DATASET EXCERPT ::
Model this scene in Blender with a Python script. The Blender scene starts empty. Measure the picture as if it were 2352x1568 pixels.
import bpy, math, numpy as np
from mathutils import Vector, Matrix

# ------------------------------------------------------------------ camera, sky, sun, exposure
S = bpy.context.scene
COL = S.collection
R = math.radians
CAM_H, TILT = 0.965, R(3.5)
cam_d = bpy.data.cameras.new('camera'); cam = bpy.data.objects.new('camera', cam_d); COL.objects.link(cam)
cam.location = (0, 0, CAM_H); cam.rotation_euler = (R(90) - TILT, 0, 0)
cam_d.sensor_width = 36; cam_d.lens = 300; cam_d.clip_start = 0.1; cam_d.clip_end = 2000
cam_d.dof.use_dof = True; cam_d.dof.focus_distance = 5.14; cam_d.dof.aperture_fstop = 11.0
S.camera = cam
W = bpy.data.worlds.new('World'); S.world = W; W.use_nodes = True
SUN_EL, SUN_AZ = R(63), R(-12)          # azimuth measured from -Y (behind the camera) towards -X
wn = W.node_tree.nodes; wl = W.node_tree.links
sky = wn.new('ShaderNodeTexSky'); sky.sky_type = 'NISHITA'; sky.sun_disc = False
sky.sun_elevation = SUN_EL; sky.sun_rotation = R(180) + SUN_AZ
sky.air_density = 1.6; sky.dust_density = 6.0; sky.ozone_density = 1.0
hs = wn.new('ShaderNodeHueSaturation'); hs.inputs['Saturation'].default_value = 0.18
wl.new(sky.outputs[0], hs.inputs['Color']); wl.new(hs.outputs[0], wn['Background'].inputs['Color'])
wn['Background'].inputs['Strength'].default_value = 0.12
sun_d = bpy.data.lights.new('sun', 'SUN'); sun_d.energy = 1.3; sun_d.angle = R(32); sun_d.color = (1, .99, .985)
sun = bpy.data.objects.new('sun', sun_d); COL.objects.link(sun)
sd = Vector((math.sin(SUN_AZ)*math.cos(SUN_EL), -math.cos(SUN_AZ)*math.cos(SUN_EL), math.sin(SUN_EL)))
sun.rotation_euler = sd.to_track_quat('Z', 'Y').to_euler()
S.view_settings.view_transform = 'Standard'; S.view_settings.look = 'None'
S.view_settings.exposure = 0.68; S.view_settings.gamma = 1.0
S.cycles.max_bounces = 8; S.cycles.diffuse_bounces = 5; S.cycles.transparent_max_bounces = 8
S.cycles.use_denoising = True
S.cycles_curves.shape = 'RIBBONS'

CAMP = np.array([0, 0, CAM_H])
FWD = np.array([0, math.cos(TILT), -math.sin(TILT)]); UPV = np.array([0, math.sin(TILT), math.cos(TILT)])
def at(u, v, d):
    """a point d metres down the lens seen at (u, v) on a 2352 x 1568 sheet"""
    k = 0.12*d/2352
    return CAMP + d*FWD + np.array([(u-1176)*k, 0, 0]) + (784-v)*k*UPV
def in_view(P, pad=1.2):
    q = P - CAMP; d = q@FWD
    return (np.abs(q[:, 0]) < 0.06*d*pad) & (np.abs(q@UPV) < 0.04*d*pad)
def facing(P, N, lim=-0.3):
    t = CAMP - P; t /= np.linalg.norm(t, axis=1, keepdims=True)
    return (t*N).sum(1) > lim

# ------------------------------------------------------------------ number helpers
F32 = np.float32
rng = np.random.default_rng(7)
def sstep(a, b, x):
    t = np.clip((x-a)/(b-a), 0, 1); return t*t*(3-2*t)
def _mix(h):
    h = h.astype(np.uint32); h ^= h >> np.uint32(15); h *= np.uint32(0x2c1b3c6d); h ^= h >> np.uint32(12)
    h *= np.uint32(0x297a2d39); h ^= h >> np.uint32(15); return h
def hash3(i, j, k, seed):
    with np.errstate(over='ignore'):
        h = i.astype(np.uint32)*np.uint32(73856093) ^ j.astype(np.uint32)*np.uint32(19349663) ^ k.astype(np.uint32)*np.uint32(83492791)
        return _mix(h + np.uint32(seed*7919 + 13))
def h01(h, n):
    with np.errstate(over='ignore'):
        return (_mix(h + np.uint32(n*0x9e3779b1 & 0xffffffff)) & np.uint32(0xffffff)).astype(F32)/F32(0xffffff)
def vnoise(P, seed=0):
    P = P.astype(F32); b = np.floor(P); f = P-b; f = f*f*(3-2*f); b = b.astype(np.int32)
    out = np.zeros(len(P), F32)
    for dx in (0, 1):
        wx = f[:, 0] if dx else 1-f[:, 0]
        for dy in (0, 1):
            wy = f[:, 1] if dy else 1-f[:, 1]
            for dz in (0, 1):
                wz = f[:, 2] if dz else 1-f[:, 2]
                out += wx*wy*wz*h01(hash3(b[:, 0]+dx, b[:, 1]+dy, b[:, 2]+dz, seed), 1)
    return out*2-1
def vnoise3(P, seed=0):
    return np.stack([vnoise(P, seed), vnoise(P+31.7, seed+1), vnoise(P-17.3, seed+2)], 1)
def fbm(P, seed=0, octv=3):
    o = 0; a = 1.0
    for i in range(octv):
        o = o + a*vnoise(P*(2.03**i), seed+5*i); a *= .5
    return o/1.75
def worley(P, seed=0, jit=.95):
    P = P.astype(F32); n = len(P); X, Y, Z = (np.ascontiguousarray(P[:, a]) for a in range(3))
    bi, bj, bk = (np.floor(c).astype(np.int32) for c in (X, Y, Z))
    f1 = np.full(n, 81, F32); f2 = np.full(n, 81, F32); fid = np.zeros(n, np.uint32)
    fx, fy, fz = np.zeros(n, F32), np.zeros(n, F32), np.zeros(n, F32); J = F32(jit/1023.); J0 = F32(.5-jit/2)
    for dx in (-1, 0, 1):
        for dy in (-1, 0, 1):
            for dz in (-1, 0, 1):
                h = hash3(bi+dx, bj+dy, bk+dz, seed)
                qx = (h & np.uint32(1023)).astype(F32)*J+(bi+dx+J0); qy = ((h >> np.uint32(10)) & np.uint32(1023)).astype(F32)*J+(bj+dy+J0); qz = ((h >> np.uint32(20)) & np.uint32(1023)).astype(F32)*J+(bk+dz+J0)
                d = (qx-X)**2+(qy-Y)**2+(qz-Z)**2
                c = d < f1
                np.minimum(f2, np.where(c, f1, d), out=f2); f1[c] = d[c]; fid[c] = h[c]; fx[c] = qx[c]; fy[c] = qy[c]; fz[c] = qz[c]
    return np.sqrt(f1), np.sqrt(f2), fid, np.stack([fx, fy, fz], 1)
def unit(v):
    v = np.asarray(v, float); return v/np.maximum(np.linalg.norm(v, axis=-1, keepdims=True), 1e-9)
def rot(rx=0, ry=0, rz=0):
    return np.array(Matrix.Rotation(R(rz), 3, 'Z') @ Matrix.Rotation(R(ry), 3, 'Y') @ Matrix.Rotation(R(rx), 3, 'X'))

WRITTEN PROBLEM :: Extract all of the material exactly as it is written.

SOLUTION FOR THIS PROBLEM ::
Model this scene in Blender with a Python script. The Blender scene starts empty. Measure the picture as if it were 2352x1568 pixels.
import bpy, math, numpy as np
from mathutils import Vector, Matrix

# ------------------------------------------------------------------ camera, sky, sun, exposure
S = bpy.context.scene
COL = S.collection
R = math.radians
CAM_H, TILT = 0.965, R(3.5)
cam_d = bpy.data.cameras.new('camera'); cam = bpy.data.objects.new('camera', cam_d); COL.objects.link(cam)
cam.location = (0, 0, CAM_H); cam.rotation_euler = (R(90) - TILT, 0, 0)
cam_d.sensor_width = 36; cam_d.lens = 300; cam_d.clip_start = 0.1; cam_d.clip_end = 2000
cam_d.dof.use_dof = True; cam_d.dof.focus_distance = 5.14; cam_d.dof.aperture_fstop = 11.0
S.camera = cam
W = bpy.data.worlds.new('World'); S.world = W; W.use_nodes = True
SUN_EL, SUN_AZ = R(63), R(-12)          # azimuth measured from -Y (behind the camera) towards -X
wn = W.node_tree.nodes; wl = W.node_tree.links
sky = wn.new('ShaderNodeTexSky'); sky.sky_type = 'NISHITA'; sky.sun_disc = False
sky.sun_elevation = SUN_EL; sky.sun_rotation = R(180) + SUN_AZ
sky.air_density = 1.6; sky.dust_density = 6.0; sky.ozone_density = 1.0
hs = wn.new('ShaderNodeHueSaturation'); hs.inputs['Saturation'].default_value = 0.18
wl.new(sky.outputs[0], hs.inputs['Color']); wl.new(hs.outputs[0], wn['Background'].inputs['Color'])
wn['Background'].inputs['Strength'].default_value = 0.12
sun_d = bpy.data.lights.new('sun', 'SUN'); sun_d.energy = 1.3; sun_d.angle = R(32); sun_d.color = (1, .99, .985)
sun = bpy.data.objects.new('sun', sun_d); COL.objects.link(sun)
sd = Vector((math.sin(SUN_AZ)*math.cos(SUN_EL), -math.cos(SUN_AZ)*math.cos(SUN_EL), math.sin(SUN_EL)))
sun.rotation_euler = sd.to_track_quat('Z', 'Y').to_euler()
S.view_settings.view_transform = 'Standard'; S.view_settings.look = 'None'
S.view_settings.exposure = 0.68; S.view_settings.gamma = 1.0
S.cycles.max_bounces = 8; S.cycles.diffuse_bounces = 5; S.cycles.transparent_max_bounces = 8
S.cycles.use_denoising = True
S.cycles_curves.shape = 'RIBBONS'

CAMP = np.array([0, 0, CAM_H])
FWD = np.array([0, math.cos(TILT), -math.sin(TILT)]); UPV = np.array([0, math.sin(TILT), math.cos(TILT)])
def at(u, v, d):
    """a point d metres down the lens seen at (u, v) on a 2352 x 1568 sheet"""
    k = 0.12*d/2352
    return CAMP + d*FWD + np.array([(u-1176)*k, 0, 0]) + (784-v)*k*UPV
def in_view(P, pad=1.2):
    q = P - CAMP; d = q@FWD
    return (np.abs(q[:, 0]) < 0.06*d*pad) & (np.abs(q@UPV) < 0.04*d*pad)
def facing(P, N, lim=-0.3):
    t = CAMP - P; t /= np.linalg.norm(t, axis=1, keepdims=True)
    return (t*N).sum(1) > lim

# ------------------------------------------------------------------ number helpers
F32 = np.float32
rng = np.random.default_rng(7)
def sstep(a, b, x):
    t = np.clip((x-a)/(b-a), 0, 1); return t*t*(3-2*t)
def _mix(h):
    h = h.astype(np.uint32); h ^= h >> np.uint32(15); h *= np.uint32(0x2c1b3c6d); h ^= h >> np.uint32(12)
    h *= np.uint32(0x297a2d39); h ^= h >> np.uint32(15); return h
def hash3(i, j, k, seed):
    with np.errstate(over='ignore'):
        h = i.astype(np.uint32)*np.uint32(73856093) ^ j.astype(np.uint32)*np.uint32(19349663) ^ k.astype(np.uint32)*np.uint32(83492791)
        return _mix(h + np.uint32(seed*7919 + 13))
def h01(h, n):
    with np.errstate(over='ignore'):
        return (_mix(h + np.uint32(n*0x9e3779b1 & 0xffffffff)) & np.uint32(0xffffff)).astype(F32)/F32(0xffffff)
def vnoise(P, seed=0):
    P = P.astype(F32); b = np.floor(P); f = P-b; f = f*f*(3-2*f); b = b.astype(np.int32)
    out = np.zeros(len(P), F32)
    for dx in (0, 1):
        wx = f[:, 0] if dx else 1-f[:, 0]
        for dy in (0, 1):
            wy = f[:, 1] if dy else 1-f[:, 1]
            for dz in (0, 1):
                wz = f[:, 2] if dz else 1-f[:, 2]
                out += wx*wy*wz*h01(hash3(b[:, 0]+dx, b[:, 1]+dy, b[:, 2]+dz, seed), 1)
    return out*2-1
def vnoise3(P, seed=0):
    return np.stack([vnoise(P, seed), vnoise(P+31.7, seed+1), vnoise(P-17.3, seed+2)], 1)
def fbm(P, seed=0, octv=3):
    o = 0; a = 1.0
    for i in range(octv):
        o = o + a*vnoise(P*(2.03**i), seed+5*i); a *= .5
    return o/1.75
def worley(P, seed=0, jit=.95):
    P = P.astype(F32); n = len(P); X, Y, Z = (np.ascontiguousarray(P[:, a]) for a in range(3))
    bi, bj, bk = (np.floor(c).astype(np.int32) for c in (X, Y, Z))
    f1 = np.full(n, 81, F32); f2 = np.full(n, 81, F32); fid = np.zeros(n, np.uint32)
    fx, fy, fz = np.zeros(n, F32), np.zeros(n, F32), np.zeros(n, F32); J = F32(jit/1023.); J0 = F32(.5-jit/2)
    for dx in (-1, 0, 1):
        for dy in (-1, 0, 1):
            for dz in (-1, 0, 1):
                h = hash3(bi+dx, bj+dy, bk+dz, seed)
                qx = (h & np.uint32(1023)).astype(F32)*J+(bi+dx+J0); qy = ((h >> np.uint32(10)) & np.uint32(1023)).astype(F32)*J+(bj+dy+J0); qz = ((h >> np.uint32(20)) & np.uint32(1023)).astype(F32)*J+(bk+dz+J0)
                d = (qx-X)**2+(qy-Y)**2+(qz-Z)**2
                c = d < f1
                np.minimum(f2, np.where(c, f1, d), out=f2); f1[c] = d[c]; fid[c] = h[c]; fx[c] = qx[c]; fy[c] = qy[c]; fz[c] = qz[c]
    return np.sqrt(f1), np.sqrt(f2), fid, np.stack([fx, fy, fz], 1)
def unit(v):
    v = np.asarray(v, float); return v/np.maximum(np.linalg.norm(v, axis=-1, keepdims=True), 1e-9)
def rot(rx=0, ry=0, rz=0):
    return np.array(Matrix.Rotation(R(rz), 3, 'Z') @ Matrix.Rotation(R(ry), 3, 'Y') @ Matrix.Rotation(R(rx), 3, 'X'))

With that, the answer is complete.